The test broadcast also helped convince the Brazilians that they can overcome one of the project’s biggest challenges: to be accepted abroad as a viable information exchange, not merely a vehicle for Brazilian propaganda. Bucci said the broadcast was well received by viewers in Argentina, Mexico and the United States.

“A project like this cannot be seen in South America as interference from a country that wants to have hegemony over other countries,” Brazilian President Luiz Inacio Lula da Silva said in a speech last month. Instead, he said, TV Brasil should be “an instrument that contributes to the unified integration we want to develop” in Latin America.

As with al-Jazeera — which is funded by the government of Qatar and has been criticized frequently by U.S. officials for what they call inflammatory or biased reporting — some analysts are raising questions about whether the new Latin American networks will be capable of providing independent and evenhanded news coverage. They wonder, for example, if Chavez’s fervent rhetoric will inevitably find its way onto the 24-hour network he is backing.

“Of course I have a fear of bias, because there’s a kind of activism involved” in the creation of Telesur, said Jaime Abello, director of the Foundation for New Ibero-American Journalism, an organization created by novelist Gabriel Garcia Marquez in Cartagena, Colombia. “We will have to wait to see if it will be independent and objective and not just pro-Chavez journalism.”

But Abello said the fact that well-regarded journalists are already involved in Telesur suggests that it is aiming for international legitimacy. Aharonian, a Uruguayan print journalist who has lived and worked in Venezuela for years, said bureaus and correspondents have been established in six major Latin American nations plus the United States.

To start, the network’s only permanent studio will be in Caracas. Last month, Argentine President Nestor Kirchner met with Chavez and pledged to provide and subsidize 20 percent of the network’s content. Tabare Vazquez, who was inaugurated as Uruguay’s president last week, has already agreed to provide 10 percent of the content, Aharonian said.

Whether these new channels succeed or flounder commercially, they are clearly a sign of the times. Abello and others said that during the trend toward privatization and free-market policies that characterized Latin American administrations in the 1990s, such state-backed TV projects would probably never have been proposed.
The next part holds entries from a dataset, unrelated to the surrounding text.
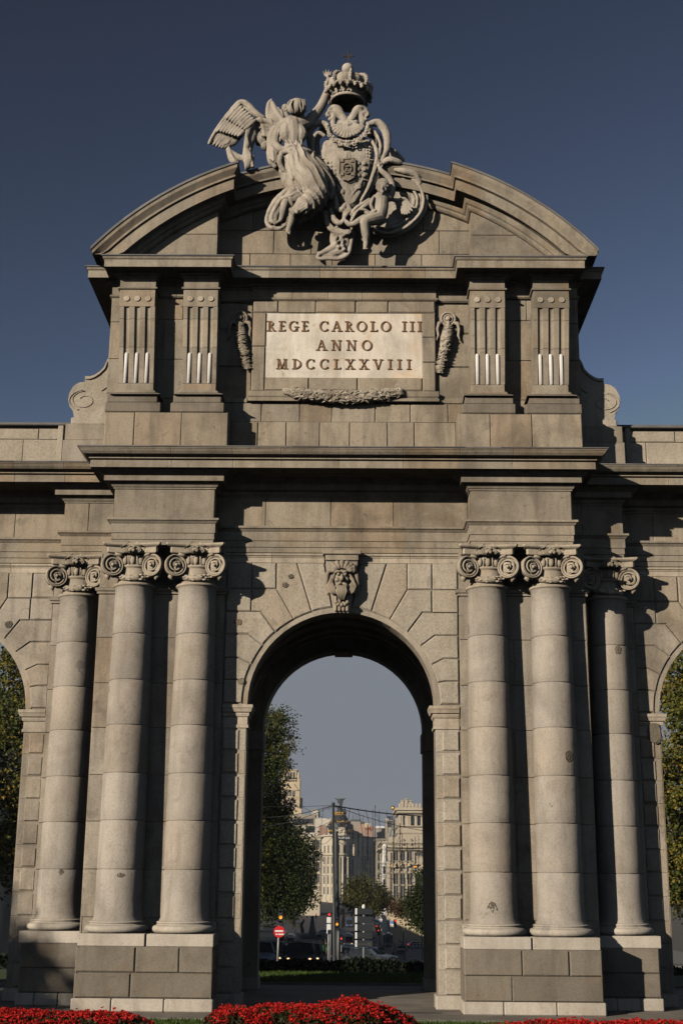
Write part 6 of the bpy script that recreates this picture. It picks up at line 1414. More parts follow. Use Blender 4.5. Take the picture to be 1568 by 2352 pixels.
# no-entry sign
Y = 34; p = c8(256, 1845, Y); g = gz(Y); e = empty('no_entry_sign', (p.x, Y, g), 'round red no-entry sign with a white bar and stickers on a leaning pole', 'road sign')
b = MB(); f = c8(242, 2090, Y); b.tube([(f.x, Y+.06, g-.1), (p.x-.01, Y+.06, p.z+.3)], .05, 10); b.build('pole', M['post'], e)
def disc(mb, x, y, z, r1, th, n=28, r0=0):
    vs = [(x+r1*math.cos(2*math.pi*i/n), yy, z+r1*math.sin(2*math.pi*i/n)) for yy in (y, y+th) for i in range(n)]; mb.add(vs, [list(range(n)), list(range(2*n-1, n-1, -1))]+[[i, n+i, n+(i+1) % n, (i+1) % n] for i in range(n)])
R1 = abs(c8(298, 1845, Y).x-p.x); b = MB(); disc(b, p.x, Y, p.z, R1, .02); d_ = b.build('disc', M['sred'], e)
b = MB(); b.cbox(p.x-R1*.74, p.x+R1*.74, Y-.012, Y+.002, p.z-.01, p.z+R1*.48-.06, .003); b.build('white_bar', M['swht'], d_)
b = MB(); 
for k, w in ((-.6, .09), (-.15, .13), (.32, .16)): b.cbox(p.x+k*R1, p.x+k*R1+w, Y-.008, Y+.002, p.z-R1*.55, p.z-R1*.32, .002)
b.build('sticker', M['swht'], d_)
def signal(label, x, ytop, ybot, Y, lit, three=True, col=None, parentless=True, polex=None, s=1.0):
    a = c8(x, ytop, Y); f = c8(polex or x, ybot, Y); e = empty('traffic_light', (f.x, Y, gz(Y)), label, 'traffic light', 'traffic lights')
    b = MB(); b.tube([(f.x, Y+.1, gz(Y)-.1), (f.x, Y+.1, a.z)], .045*s, 8); b.build('pole', M['post'], e)
    b = MB(); z = a.z; x_ = a.x; b.cbox(x_-.14*s, x_+.14*s, Y, Y+.2, z-.95*s, z, .02); hs_ = b.build('housing', M['sblk'], e)
    for k in range(3):
        c = z-.17*s-.3*s*k; w = MB(); disc(w, x_, Y-.012, c, .10*s, .02, 16); w.build('lamp', {'r': M['redl'], 'a': M['amber']}[lit] if (lit == 'r' and k == 0) or (lit == 'a' and k == 1) else M['lampoff'], hs_)
        w = MB(); w.lathe(0, 0, [(.115*s, 0), (.115*s, .16*s)], 12, a0=0, a1=math.pi); w.v = [(x_+v[0], Y-v[2], c+v[1]) for v in w.v]; w.build('visor', M['sblk'], hs_)
    return e
signal('traffic light with its amber lamp lit, above the no-entry sign', 269, 1676, 2085, 35, 'a', polex=249, s=.85)
signal('red traffic light at the right, in front of the railings', 1130, 1752, 1905, 220, 'r', polex=1120, s=1.5)
signal('red traffic light beside the direction panels, lower of the two', 1003, 1828, 1960, 150, 'r', s=.8)
signal('red traffic light farther off above the blue bus, left one', 990, 1795, 1900, 230, 'r', s=1.2)
signal('red traffic light far off above the fountain square at left', 535, 1708, 1800, 300, 'r', s=1.1)
signal('red traffic light beside the right-hand flag, low', 724, 1885, 1990, 90, 'r', s=.75)
signal('amber lit signal hung on the dark poles', 692, 1742, 2090, 41, 'a', polex=700, s=.7)
signal('red lit signal on top of the grey ribbed post', 634, 1700, 2085, 38.3, 'r', polex=640, s=.6)
# grey post with boxes
Y = 38; a = c8(632, 1735, Y); f = c8(627, 2085, Y); e = empty('signal_post', (f.x, Y, gz(Y)), 'slim grey post with tall pale boxes near its top', 'post')
b = MB(); b.tube([(f.x, Y, gz(Y)-.1), (a.x, Y, a.z)], .06, 10); b.build('pole', M['post'], e); h = c8(632, 1860, Y).z; m_ = c8(632, 1785, Y).z
b = MB(); b.cbox(a.x-.12, a.x+.12, Y-.12, Y+.1, m_+.04, a.z, .02); b.build('box', M['swht'], e); b = MB(); b.cbox(a.x-.12, a.x+.12, Y-.12, Y+.1, h, m_-.02, .02); b.build('box', M['swht'], e)
# tall poles
for (x0, x1, top, w, Y, m_, lb) in ((664, 672, 880, .085, 40, 'dpost', 'tallest dark pole carrying the overhead wires'), (678, 676, 1010, .07, 42, 'post', 'pale metal pole beside the tallest dark one'), (690, 693, 1095, .10, 43, 'dpost', 'thick dark pole right of the pale one'), (703, 707, 1150, .05, 44, 'dpost', 'thin dark pole, rightmost of the four')):
    a = c8(x0, top, Y); f = c8(x1, 2085, Y); e = empty('lamp_pole', (f.x, Y, gz(Y)), lb, 'pole', 'cluster of tall poles')
    b = MB(); b.tube([(f.x, Y, gz(Y)-.1), (f.x, Y, gz(Y)+.5), (a.x, Y, a.z)], [w*1.4, w, w*.8], 10); b.build('shaft', M[m_], e)
    b = MB(); b.tube([(a.x, Y, a.z-.05), (a.x, Y, a.z+.06)], w*1.15, 10); b.tube([(a.x-.3, Y, a.z-.35), (a.x, Y, a.z-.12), (a.x+.3, Y, a.z-.3)], .02, 6); b.build('clamp', M['dpost'], e)
# direction sign
Y = 36; f = c8(893, 2090, Y); t_ = c8(893, 1655, Y); e = empty('direction_sign', (f.x, Y, gz(Y)), 'direction sign of five dark stacked panels with white ends on one post', 'sign')
b = MB(); b.tube([(f.x, Y+.08, gz(Y)-.1), (t_.x, Y+.08, t_.z-.1)], .06, 10); b.build('post', M['post'], e); b = MB(); b.ball((t_.x, Y+.08, t_.z-.02), .10, 12, 9, (1, 1, 1.4)); b.build('finial', M['swht'], e)
for k, (ya, yb) in enumerate(((1668, 1716), (1729, 1778), (1789, 1838), (1849, 1898), (1909, 1960))):
    A, B_ = c8(844, ya, Y), c8(960, yb, Y); b = MB(); b.cbox(A.x, B_.x, Y-.03, Y+.03, B_.z, A.z, .01); pn_ = b.build('panel', M['sblk'], e)
    C0 = c8(828, ya, Y); b = MB(); b.cbox(C0.x, A.x-.002, Y-.035, Y+.035, B_.z, A.z, .01); b.build('panel_end', M['swht'], pn_)
    if k == 4:
        m_ = simple('faint_lettering', (.10, .10, .09), .6); txt('Casa de América', .115, 'lettering', m_, pn_, ((A.x+B_.x)/2-.09, Y-.036, (A.z+B_.z)/2-.02))
        b = MB(); cx2, cz2 = B_.x-.13, (A.z+B_.z)/2
        b.tube([(cx2+.10*math.cos(i*.5236), Y-.034, cz2+.10*math.sin(i*.5236)) for i in range(13)], .008, 5); b.tube([(cx2-.07, Y-.036, cz2), (cx2+.07, Y-.036, cz2)], .008, 5); b.tube([(cx2+.03, Y-.036, cz2+.04), (cx2+.07, Y-.036, cz2), (cx2+.03, Y-.036, cz2-.04)], .008, 5); b.build('arrow', m_, pn_)
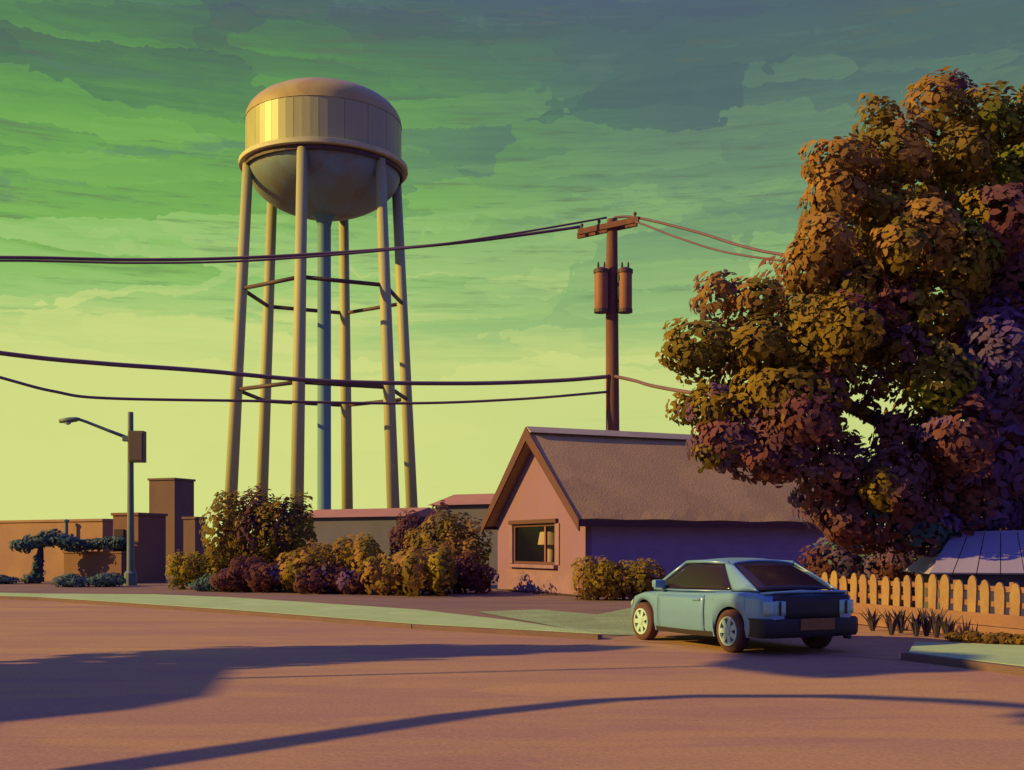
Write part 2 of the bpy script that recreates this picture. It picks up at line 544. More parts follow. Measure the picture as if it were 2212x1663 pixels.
def wobble(a, b, n, amp):
    a, b = Vector(a), Vector(b)
    out = []
    for i in range(n + 1):
        f = i / n
        p = a.lerp(b, f)
        if 0 < i < n:
            p += Vector((random.uniform(-amp, amp), random.uniform(-amp, amp), random.uniform(-amp, amp)))
        out.append(p)
    return out


# ------------------------------------------------------------------ ground, road, pavements
def sheet(name, pts, z, mat):
    m = MB()
    m.poly([(p[0], p[1], z) for p in pts])
    o = m.build(name, mat)
    for v in ():
        pass
    return tag(o, kind='structure')


def slab(name, pts, z0, z1, mat, kind='structure'):
    m = MB()
    m.prism([(p[0], p[1], z0) for p in pts], (0, 0, z1 - z0))
    return tag(m.build(name, mat), kind=kind)


g = MB()
g.poly([(-3000, -400, 0), (3000, -400, 0), (3000, 4500, 0), (-3000, 4500, 0)])
tag(g.build('ground', M['earth']), kind='structure')

KD = Vector((0.743, -0.669, 0)).normalized()          # direction of the kerb
KN = Vector((0.669, 0.743, 0)).normalized()           # from road towards the far side
K0 = gp(1300, 1381)


def kp(s, t):
    return K0 + KD * s + KN * t


# far kerb with the drive opening, near kerb behind the viewer
sheet('road', [kp(-120, 0.05), kp(120, 0.05), kp(120, -13.4), kp(-120, -13.4)], 0.004, M['asphalt'])
sheet('driveway', [kp(0.0, 0.0), kp(6.3, 0.0), kp(6.6, 5.5), kp(1.2, 7.5), kp(-0.2, 3.0)], 0.008, M['asphalt'])

slab('pavement', [gp(1300, 1381), gp(900, 1358), gp(500, 1325), gp(90, 1296.5), gp(-200, 1286), gp(-200, 1281.5), gp(90, 1288.5), gp(330, 1290), gp(500, 1297), gp(900, 1325), gp(1110, 1351)], -0.1, 0.10, M['paving'])
R0, R1 = gp(1962, 1425), gp(2211, 1457)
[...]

“The role of the state has grown, and so has its interest in the media,”

said Gabriel Mariotto, an Argentine communications official involved in the Telesur negotiations. “I don’t think it would have happened 10 years ago. We have the political network to create it now, and of course the technology has improved.”

But when Vazquez took power recently in Uruguay, most viewers in neighboring countries could catch only glimpses of the inauguration on channels that are owned by companies outside South America — and that are far more interested in events outside it, too.

“In South America, we know a lot about places like Chechnya,” said Aharonian, “but we don’t know our own neighbors.”